Stocks can be scary with the volatility, the future unknowns, and the unsettling feeling you have when you experience loss. However, if you have 10 years or more until retirement, you must remember that market volatility is part of the ride and part of your overall plan is to continue to save and invest into that volatility. After all, some of the best times to invest is during a market pullback when prices are lower than normal.

What Are The Choices?

IRAs allow you to invest in almost anything depending on the custodian you use that holds your IRA. You can choose mutual funds, exchange-traded funds (ETFs), individual stocks and bonds, and more. Understand what is available before you open your IRA however as if you were to open your IRA with a bank then most likely you will be limited to saving type accounts and certificates of deposit (CDs). And before you invest, decide the best way to manage your account. You can choose to work with a professional that will manage your account on your behalf or you can choose to manage the account on your own. The great thing about technology today is you have so many options to choose from.

Things To Consider

To be successful in investing, you need to balance your comfort with the amount of risk you’re taking and your time horizon. And when we talk about risk, we’re talking about your exposure to stocks mainly.
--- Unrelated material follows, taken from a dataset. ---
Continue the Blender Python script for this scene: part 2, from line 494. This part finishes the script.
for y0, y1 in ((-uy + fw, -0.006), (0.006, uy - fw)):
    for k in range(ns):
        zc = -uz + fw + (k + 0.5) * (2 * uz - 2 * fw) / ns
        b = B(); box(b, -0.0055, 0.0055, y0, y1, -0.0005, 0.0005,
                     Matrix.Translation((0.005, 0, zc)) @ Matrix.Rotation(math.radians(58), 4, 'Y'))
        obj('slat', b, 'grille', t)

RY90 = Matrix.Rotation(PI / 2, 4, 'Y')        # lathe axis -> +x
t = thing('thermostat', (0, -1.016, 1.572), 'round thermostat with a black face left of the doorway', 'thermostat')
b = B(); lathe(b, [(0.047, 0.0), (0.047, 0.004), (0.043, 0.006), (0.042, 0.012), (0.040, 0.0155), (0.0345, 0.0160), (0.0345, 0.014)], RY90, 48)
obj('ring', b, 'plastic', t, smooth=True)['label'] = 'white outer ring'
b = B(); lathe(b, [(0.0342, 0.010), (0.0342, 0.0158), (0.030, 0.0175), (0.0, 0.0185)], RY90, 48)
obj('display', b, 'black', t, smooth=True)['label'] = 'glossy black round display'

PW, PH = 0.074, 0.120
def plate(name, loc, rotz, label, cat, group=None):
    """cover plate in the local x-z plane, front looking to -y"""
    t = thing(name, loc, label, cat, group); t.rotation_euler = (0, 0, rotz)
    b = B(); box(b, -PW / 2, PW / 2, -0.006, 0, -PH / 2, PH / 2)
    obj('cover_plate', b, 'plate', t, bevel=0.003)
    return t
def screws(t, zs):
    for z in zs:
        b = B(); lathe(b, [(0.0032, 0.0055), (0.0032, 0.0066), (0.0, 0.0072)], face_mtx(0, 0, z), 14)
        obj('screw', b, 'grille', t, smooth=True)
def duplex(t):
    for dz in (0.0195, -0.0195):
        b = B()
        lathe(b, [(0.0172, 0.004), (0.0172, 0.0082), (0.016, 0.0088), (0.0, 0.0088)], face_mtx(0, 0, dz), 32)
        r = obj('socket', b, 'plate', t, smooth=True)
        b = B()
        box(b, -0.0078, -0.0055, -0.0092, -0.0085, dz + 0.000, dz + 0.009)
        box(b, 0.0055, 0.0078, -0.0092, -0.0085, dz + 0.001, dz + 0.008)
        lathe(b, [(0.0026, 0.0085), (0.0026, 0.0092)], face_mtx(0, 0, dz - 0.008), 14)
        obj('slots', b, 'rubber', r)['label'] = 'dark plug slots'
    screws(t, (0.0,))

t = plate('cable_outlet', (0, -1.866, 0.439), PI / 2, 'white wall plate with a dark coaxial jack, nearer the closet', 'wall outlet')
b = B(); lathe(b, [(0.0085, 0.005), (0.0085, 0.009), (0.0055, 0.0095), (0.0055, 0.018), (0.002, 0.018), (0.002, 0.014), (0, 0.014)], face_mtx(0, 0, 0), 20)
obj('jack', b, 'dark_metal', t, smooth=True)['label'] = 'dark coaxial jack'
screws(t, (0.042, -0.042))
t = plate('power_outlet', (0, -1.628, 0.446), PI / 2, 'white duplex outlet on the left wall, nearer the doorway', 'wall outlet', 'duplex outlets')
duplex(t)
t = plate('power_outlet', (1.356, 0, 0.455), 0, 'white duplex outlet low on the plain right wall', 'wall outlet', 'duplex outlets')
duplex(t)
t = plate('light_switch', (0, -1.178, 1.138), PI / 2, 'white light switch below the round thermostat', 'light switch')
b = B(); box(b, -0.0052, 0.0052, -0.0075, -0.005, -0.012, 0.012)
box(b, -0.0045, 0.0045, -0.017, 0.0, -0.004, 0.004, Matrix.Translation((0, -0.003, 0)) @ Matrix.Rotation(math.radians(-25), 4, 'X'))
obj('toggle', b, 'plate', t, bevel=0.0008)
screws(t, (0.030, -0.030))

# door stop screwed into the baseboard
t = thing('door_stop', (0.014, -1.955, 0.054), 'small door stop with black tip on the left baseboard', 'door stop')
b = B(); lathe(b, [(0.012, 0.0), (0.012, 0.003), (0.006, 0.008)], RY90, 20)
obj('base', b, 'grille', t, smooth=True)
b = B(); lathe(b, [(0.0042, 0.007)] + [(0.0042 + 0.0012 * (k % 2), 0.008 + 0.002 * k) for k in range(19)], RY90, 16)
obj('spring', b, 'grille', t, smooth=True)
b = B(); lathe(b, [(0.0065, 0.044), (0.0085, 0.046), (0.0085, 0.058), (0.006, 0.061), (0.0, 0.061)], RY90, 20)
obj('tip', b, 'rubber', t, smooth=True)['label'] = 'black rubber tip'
If you’re young and investing your account too conservatively, it’s possible that you may never reach your goals. On the other hand, if you’re too aggressive when you’re older, you’re exposing your nest egg to the market volatility that can erode the value of your account leaving you no time to recoup any losses. You always want to ask yourself these questions:

  • “Do I NEED to take on risk?” – For most people, taking a loss has a greater emotional effect than experiencing a bigger gain. If you are not where you need to be in terms of reaching your goals, then yes, perhaps you need to take on a greater level of risk. However, if you are on track to reach your goals, why take the additional, unnecessary risk?
  • “Am I WILLING to take on risk?” – This is a very non-quantitative concept and comes down to your gut feeling. There are those of us who are comfortable with risk, and others who will just never sleep well at night knowing they are risking something so certain for the uncertain. If you are just not comfortable then there are some real adjustments that need to be made to ensure you still reach your goals. Taking on market volatility that you are not comfortable with only leads to poor decisions at the worst times.
  • “What is my ABILITY to risk?” – This is all about your budget and what you can afford. Would you have sufficient assets to sustain your current lifestyle if the market pulled back? Would you be able to invest more to take advantage of a downturn? You never want to be in the position of having to take from your account early because you invested too much or have no emergency savings on hand.

Investing is about the taking of risk. Prudent investors know there are some risks worth taking and some that are not. It’s important that you know the difference. Based on your time horizon, your comfort level with risk (that gut feeling), and your ability to save and invest all goes into the equation of what the proper asset allocation is for you within your IRA. Your percentage invested in stocks, bonds, and cash is an ever-evolving strategy that will change over time and will always lead you back to asking yourself those three questions about your need, willingness, and ability to take on risk.